__Task objective__. Retype everything in the listing, leaving each line exactly as it is.

__Supplied information__.
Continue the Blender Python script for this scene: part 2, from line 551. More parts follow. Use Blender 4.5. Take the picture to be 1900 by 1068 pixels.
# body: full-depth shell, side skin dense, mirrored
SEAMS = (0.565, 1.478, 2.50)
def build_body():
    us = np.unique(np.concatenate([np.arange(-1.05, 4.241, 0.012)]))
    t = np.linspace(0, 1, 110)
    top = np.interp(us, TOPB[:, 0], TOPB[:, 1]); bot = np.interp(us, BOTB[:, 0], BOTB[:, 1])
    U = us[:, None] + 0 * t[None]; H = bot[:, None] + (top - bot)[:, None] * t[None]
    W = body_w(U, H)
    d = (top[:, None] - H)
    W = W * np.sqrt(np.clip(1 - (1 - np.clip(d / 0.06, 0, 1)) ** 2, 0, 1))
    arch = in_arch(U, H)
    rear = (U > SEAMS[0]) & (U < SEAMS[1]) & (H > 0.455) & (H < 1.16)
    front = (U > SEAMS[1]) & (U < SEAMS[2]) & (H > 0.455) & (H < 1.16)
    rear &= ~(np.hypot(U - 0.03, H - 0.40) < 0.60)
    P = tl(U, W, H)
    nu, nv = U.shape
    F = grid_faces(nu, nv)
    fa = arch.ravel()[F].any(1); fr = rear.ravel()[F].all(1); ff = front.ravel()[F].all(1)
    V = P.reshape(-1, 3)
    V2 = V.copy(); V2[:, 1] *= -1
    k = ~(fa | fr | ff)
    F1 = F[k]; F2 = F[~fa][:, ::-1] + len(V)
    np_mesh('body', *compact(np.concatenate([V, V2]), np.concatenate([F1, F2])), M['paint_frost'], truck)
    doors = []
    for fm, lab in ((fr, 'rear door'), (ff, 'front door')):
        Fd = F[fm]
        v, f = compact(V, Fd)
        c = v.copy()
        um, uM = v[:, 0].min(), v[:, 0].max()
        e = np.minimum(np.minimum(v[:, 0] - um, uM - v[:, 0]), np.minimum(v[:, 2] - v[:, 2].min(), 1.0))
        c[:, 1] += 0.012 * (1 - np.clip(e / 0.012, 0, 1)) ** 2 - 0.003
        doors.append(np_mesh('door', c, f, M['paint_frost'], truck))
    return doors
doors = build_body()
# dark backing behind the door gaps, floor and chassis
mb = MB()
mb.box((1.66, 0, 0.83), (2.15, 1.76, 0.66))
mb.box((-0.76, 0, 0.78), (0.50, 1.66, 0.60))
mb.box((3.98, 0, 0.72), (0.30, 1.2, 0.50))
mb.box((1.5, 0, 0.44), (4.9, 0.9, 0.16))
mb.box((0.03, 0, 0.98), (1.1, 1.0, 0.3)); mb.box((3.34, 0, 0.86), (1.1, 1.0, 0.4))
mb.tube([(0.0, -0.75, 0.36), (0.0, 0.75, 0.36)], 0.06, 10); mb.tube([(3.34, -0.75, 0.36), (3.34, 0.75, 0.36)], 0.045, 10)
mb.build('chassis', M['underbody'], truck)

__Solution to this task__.
Continue the Blender Python script for this scene: part 2, from line 551. More parts follow. Use Blender 4.5. Take the picture to be 1900 by 1068 pixels.
# body: full-depth shell, side skin dense, mirrored
SEAMS = (0.565, 1.478, 2.50)
def build_body():
    us = np.unique(np.concatenate([np.arange(-1.05, 4.241, 0.012)]))
    t = np.linspace(0, 1, 110)
    top = np.interp(us, TOPB[:, 0], TOPB[:, 1]); bot = np.interp(us, BOTB[:, 0], BOTB[:, 1])
    U = us[:, None] + 0 * t[None]; H = bot[:, None] + (top - bot)[:, None] * t[None]
    W = body_w(U, H)
    d = (top[:, None] - H)
    W = W * np.sqrt(np.clip(1 - (1 - np.clip(d / 0.06, 0, 1)) ** 2, 0, 1))
    arch = in_arch(U, H)
    rear = (U > SEAMS[0]) & (U < SEAMS[1]) & (H > 0.455) & (H < 1.16)
    front = (U > SEAMS[1]) & (U < SEAMS[2]) & (H > 0.455) & (H < 1.16)
    rear &= ~(np.hypot(U - 0.03, H - 0.40) < 0.60)
    P = tl(U, W, H)
    nu, nv = U.shape
    F = grid_faces(nu, nv)
    fa = arch.ravel()[F].any(1); fr = rear.ravel()[F].all(1); ff = front.ravel()[F].all(1)
    V = P.reshape(-1, 3)
    V2 = V.copy(); V2[:, 1] *= -1
    k = ~(fa | fr | ff)
    F1 = F[k]; F2 = F[~fa][:, ::-1] + len(V)
    np_mesh('body', *compact(np.concatenate([V, V2]), np.concatenate([F1, F2])), M['paint_frost'], truck)
    doors = []
    for fm, lab in ((fr, 'rear door'), (ff, 'front door')):
        Fd = F[fm]
        v, f = compact(V, Fd)
        c = v.copy()
        um, uM = v[:, 0].min(), v[:, 0].max()
        e = np.minimum(np.minimum(v[:, 0] - um, uM - v[:, 0]), np.minimum(v[:, 2] - v[:, 2].min(), 1.0))
        c[:, 1] += 0.012 * (1 - np.clip(e / 0.012, 0, 1)) ** 2 - 0.003
        doors.append(np_mesh('door', c, f, M['paint_frost'], truck))
    return doors
doors = build_body()
# dark backing behind the door gaps, floor and chassis
mb = MB()
mb.box((1.66, 0, 0.83), (2.15, 1.76, 0.66))
mb.box((-0.76, 0, 0.78), (0.50, 1.66, 0.60))
mb.box((3.98, 0, 0.72), (0.30, 1.2, 0.50))
mb.box((1.5, 0, 0.44), (4.9, 0.9, 0.16))
mb.box((0.03, 0, 0.98), (1.1, 1.0, 0.3)); mb.box((3.34, 0, 0.86), (1.1, 1.0, 0.4))
mb.tube([(0.0, -0.75, 0.36), (0.0, 0.75, 0.36)], 0.06, 10); mb.tube([(3.34, -0.75, 0.36), (3.34, 0.75, 0.36)], 0.045, 10)
mb.build('chassis', M['underbody'], truck)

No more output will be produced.